I'm going to reply even if i'm not an artist. I used to be a mix engineer and still do it here and there. I have a stable of artists that still want me to mix their stuff, I like them, so I do it if I can. When I mix I always send it out. In fact i've sent a couple to Joe. I have the gear and the experience to master a record I've mixed, but that's not everything you need. I can't pull myself away enough from the mix to master. It's virtually impossible to be objective. I've had my mixes mastered by nearly every top mastering engineer in the biz. All of them brought something to the table that I could not because of the fact that I mixed the record. Some did a lot and some did almost nothing, all were objective. That's what any project needs through out the process of making a record. An artist needs a producer, a producer needs an engineer, an engineer needs an assistant, and a record needs a mastering engineer. Most of the best records are made this way and it's for a reason. Interaction, objectivity, creativity and specialization. to be able to wear one hat and focus on that makes you better at it. Even if it's for that one project, then next project you might wear another hat. I hear a lot of price as the issue, I can bet that someone is getting paid to master the record. Is it the best for the project that the mixer masters the record? no! Do I make less right now if I don't master the record I mixed, Of coarse. Does the artist look better in the end if I don't master the record I mixed, Yes. Do I look better in the end if it's apparent that i'm looking out for the best interest of the project, Yes. Do they talk to all of there other artist friends about what a good job I did and how I looked out for their best interest, Yes. Do they call me again, Yes. Do I make more money in the end, Yes.... Is everyone happy, yes...
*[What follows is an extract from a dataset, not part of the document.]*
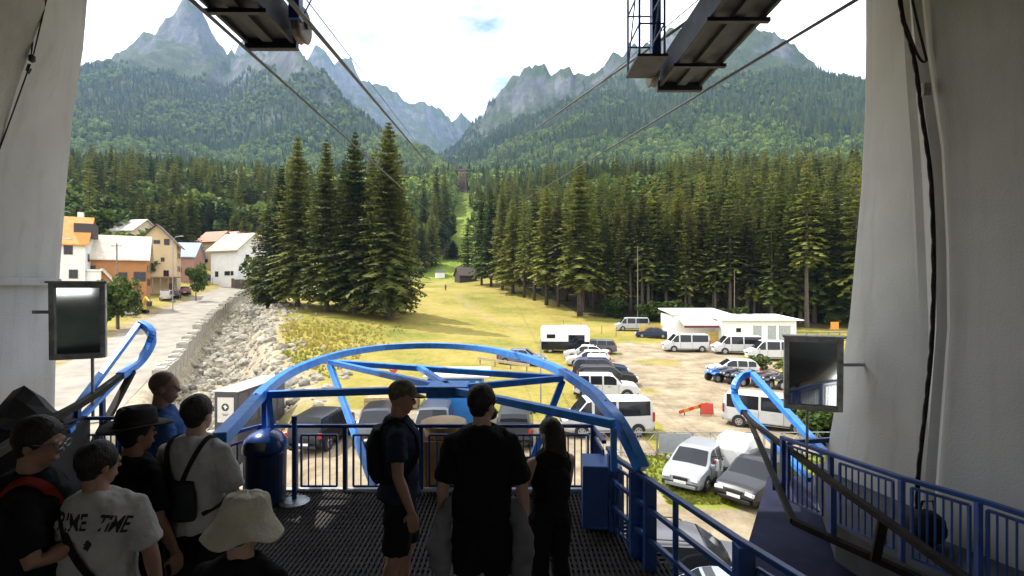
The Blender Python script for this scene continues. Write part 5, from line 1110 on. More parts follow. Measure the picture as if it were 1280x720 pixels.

Linwood Tue, 10/28/2003 - 15:23

I have to do it myself most of the time because the budgets that I'm given seem to be getting smaller all the time. I'm basicly a keyboard guy/composer/arranger/bottlewasher and now mixer/ mastering guy. It seems that we have to wear many hats now days in the circle that I work in. I've got a project that I'm working on now that I'd really like someone to master for me,but only have maybe 1k to spend on it at most. It's 10 songs rangeing from 2 to 3.5 minutes. Maybe 30 to 33 mins total. I need to do it the last week of Nov or the first of Dec. Anyone have any ideas of where I can go with that budget? Every place that I've talked to wants 1.7 to 3k. Too much for this project.